Optimal design of NGL fractionation process
UDC: 66.048.3-986
DOI: -
Authors:
NALETOV VLADISLAV A.
1,
GLEBOV MIKHAIL B.1,
NALETOV ALEXEY YU.1
1 Mendeleev Russian Chemical-Technology University, Moscow, Russia
Keywords: NGL fractionation plant, distillation column, simulation, optimization, exergy efficiency, temperature, column feed stream, reflux rate, topology
Annotation:
An optimal design solution for organizing NGL fractionation process has been developed using mathematical simulations and thermodynamics. A gas fractionation plant with three distillation columns for saturated hydrocarbons (alkane) production was chosen as an object of the study. Simulation of gas fractionation plant in ChemCad was used to determine process operating parameters. The software was also used to determine the number of theoretical trays. The use of exergy efficiency has been proven a favorable criterion for optimal process organization. It was also shown that this method yields similar results to those ones derived from a system approach to optimal process organization based on information theory.

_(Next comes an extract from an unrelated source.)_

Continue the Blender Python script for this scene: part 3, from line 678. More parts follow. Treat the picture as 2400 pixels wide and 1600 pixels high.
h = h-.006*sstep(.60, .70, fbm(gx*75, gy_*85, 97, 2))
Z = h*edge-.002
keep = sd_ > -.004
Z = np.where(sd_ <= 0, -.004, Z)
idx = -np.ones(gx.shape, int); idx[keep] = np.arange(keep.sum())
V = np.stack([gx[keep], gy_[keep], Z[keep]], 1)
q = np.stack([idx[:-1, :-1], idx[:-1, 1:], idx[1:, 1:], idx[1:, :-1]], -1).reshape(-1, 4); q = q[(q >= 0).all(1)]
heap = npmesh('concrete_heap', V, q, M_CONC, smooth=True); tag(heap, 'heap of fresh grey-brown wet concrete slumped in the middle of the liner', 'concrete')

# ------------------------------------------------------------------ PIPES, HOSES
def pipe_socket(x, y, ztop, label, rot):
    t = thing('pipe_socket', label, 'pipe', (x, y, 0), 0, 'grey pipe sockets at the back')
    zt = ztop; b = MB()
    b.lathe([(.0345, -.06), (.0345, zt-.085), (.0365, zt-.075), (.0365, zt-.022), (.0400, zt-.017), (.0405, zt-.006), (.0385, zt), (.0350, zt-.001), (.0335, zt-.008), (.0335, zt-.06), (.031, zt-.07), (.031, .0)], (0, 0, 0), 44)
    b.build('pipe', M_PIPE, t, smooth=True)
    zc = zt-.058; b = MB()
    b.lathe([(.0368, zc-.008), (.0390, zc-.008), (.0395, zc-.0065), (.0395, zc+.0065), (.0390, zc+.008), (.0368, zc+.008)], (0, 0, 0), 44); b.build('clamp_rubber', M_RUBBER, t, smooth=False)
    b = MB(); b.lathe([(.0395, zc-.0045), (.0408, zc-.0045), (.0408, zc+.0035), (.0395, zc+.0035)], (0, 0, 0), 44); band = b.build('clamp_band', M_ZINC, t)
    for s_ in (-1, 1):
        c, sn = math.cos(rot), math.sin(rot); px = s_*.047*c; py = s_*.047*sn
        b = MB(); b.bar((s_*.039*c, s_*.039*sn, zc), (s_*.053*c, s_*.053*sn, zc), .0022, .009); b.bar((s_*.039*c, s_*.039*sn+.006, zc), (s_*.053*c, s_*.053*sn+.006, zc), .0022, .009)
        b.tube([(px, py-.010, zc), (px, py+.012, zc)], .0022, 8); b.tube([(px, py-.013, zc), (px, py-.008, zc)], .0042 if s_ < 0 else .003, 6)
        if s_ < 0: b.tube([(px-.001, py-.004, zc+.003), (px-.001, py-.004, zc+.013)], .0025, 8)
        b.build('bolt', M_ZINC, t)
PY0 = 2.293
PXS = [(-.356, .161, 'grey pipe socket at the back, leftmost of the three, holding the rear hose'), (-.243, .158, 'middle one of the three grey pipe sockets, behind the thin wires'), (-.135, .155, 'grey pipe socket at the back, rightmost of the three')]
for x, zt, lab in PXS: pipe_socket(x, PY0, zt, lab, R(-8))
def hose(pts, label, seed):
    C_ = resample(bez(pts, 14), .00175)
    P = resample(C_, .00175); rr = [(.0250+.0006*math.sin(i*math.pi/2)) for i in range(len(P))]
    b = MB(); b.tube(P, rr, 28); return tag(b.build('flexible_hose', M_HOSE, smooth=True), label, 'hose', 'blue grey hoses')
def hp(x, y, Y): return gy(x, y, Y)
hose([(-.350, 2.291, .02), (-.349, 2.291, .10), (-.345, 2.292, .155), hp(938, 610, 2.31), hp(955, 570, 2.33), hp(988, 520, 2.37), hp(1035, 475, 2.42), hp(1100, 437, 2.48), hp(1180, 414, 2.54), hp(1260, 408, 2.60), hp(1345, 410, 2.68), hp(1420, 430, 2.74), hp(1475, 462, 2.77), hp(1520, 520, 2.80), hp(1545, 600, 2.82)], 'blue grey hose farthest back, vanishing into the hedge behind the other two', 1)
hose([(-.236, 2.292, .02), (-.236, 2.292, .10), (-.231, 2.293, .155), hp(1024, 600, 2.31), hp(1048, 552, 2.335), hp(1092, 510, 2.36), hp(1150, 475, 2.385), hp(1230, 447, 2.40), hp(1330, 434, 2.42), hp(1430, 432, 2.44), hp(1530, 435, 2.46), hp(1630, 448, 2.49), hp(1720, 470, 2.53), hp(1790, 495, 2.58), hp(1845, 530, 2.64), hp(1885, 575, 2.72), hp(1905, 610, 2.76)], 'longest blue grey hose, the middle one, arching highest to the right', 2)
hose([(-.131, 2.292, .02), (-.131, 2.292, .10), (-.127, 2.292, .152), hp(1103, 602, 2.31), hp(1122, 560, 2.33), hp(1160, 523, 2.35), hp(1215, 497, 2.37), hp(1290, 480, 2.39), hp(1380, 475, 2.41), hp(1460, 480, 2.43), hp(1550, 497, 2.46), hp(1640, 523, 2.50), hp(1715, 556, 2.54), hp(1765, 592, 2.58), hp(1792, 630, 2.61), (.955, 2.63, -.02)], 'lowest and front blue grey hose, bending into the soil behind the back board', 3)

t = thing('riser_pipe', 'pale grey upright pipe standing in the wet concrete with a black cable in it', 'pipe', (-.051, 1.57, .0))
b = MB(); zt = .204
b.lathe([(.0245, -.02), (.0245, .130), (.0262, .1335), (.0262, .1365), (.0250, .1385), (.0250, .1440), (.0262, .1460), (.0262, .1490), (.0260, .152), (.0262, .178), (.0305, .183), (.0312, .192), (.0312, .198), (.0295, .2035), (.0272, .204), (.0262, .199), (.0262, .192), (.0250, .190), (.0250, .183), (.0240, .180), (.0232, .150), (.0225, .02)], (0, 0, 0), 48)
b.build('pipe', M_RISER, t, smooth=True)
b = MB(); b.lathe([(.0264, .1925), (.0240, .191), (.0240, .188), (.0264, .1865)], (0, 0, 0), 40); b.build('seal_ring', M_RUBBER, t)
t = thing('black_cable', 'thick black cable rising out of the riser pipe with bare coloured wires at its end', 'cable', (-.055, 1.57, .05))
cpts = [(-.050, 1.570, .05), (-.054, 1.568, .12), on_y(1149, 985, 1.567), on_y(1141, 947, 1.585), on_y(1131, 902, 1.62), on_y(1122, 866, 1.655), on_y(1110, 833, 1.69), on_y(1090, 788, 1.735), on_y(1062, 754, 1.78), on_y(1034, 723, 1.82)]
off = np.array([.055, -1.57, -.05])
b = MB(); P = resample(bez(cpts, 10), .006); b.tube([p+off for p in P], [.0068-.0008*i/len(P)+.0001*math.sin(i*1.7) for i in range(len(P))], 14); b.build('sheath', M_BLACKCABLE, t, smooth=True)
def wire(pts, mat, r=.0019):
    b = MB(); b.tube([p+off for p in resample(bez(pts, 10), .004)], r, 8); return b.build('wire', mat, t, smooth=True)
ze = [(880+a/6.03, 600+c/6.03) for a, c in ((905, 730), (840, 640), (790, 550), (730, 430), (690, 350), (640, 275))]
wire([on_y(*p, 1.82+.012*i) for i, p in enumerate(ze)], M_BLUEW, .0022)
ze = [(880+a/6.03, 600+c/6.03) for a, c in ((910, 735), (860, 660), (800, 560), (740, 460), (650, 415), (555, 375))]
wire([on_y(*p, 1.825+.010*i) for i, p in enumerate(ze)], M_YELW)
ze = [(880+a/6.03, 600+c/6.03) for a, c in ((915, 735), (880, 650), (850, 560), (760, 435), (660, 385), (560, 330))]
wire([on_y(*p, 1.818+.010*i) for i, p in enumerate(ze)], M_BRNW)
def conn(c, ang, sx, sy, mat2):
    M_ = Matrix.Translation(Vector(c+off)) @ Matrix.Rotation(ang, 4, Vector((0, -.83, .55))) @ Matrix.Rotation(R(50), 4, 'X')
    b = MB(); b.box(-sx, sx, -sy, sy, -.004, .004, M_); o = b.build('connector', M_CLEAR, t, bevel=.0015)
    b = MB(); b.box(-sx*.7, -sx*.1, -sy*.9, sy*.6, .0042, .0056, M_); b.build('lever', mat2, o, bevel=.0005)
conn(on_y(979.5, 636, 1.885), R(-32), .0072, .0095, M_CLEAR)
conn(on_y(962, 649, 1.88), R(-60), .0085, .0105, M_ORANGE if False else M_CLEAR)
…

The process design of the NGL fractionation plant included constraints for fixed product yield and product quality. Distillation column feed stream temperatures were optimized. Optimization criteria were evaluated for columns operation at reduced column reflux rates, calculated separately. Distillation column optimization results were used to design a new scheme for the gas fractionation process that does not require additional external energy sources. The obtained technical solution improves exergy process efficiency from 50 to 55 %.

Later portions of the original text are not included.